Plaquette v2025.7.4 adds trapped-ion heating dynamics support

We are excited to announce Plaquette v2025.7.4, introducing support for modelling trapped-ion heating dynamics. This feature allows hardware teams to create more physically realistic simulations by turning the complex physics of ion heating into simulator-ready error models.

Modeling the intricate physics of trapped-ion quantum computers is a significant challenge, especially when trying to connect device-level assumptions directly to code-level reliability at scale. This release focuses on enabling robust modelling of vibrational heating in trapped-ion systems. Heating dynamics can be translated into error models using the sector framework of our fast extended-Clifford simulator, the XPauli backend. These dynamics are modelled as follows: each qubit has a probability of transitioning between phonon levels; the error rate depends on the current phonon level and typically increases as the ions heat up. This lets you study phonon-level–dependent noise at scale and quickly see how cooling rates, timings, and mitigation strategies affect overall reliability. As a result, Plaquette now provides a streamlined pathway for conducting more accurate simulations of fault-tolerant experiments in trapped-ion architectures.

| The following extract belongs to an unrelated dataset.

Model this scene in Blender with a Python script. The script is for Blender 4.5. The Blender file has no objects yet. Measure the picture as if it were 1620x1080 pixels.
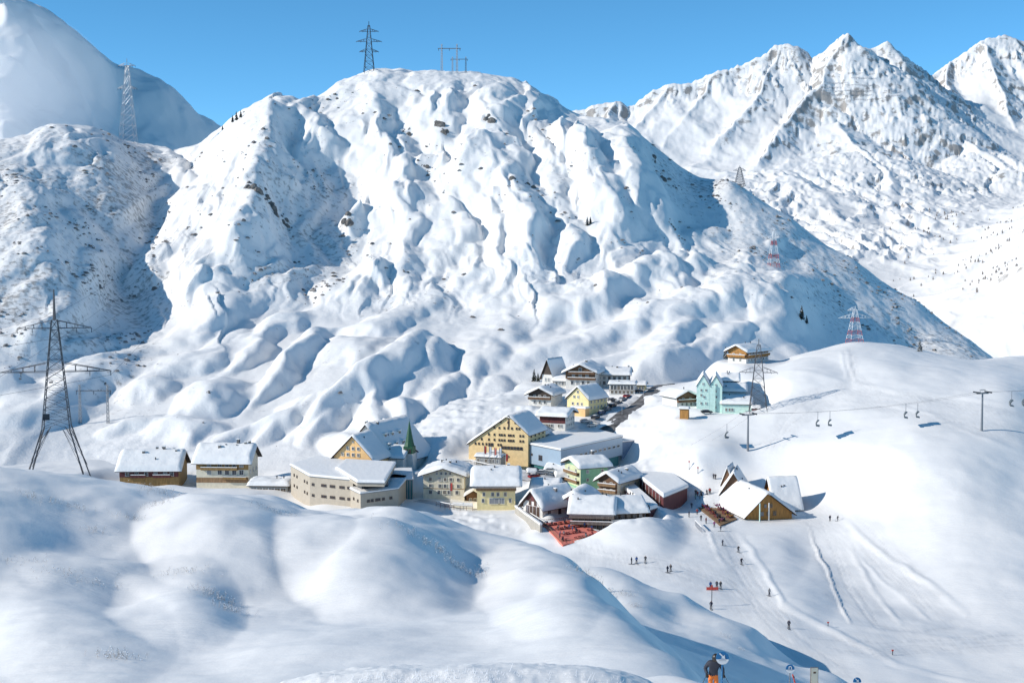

Alongside, circuits produced by our circuit generator now embed qubit and detector coordinates from the underlying code, which simplifies visualisation, downstream analysis, and decoder integration. We’ve also added a 3D view for detector error models to help you inspect where and why events occur, and we aligned circuit-building behaviour with widely used conventions so that composing and extending circuits feels more consistent across tools.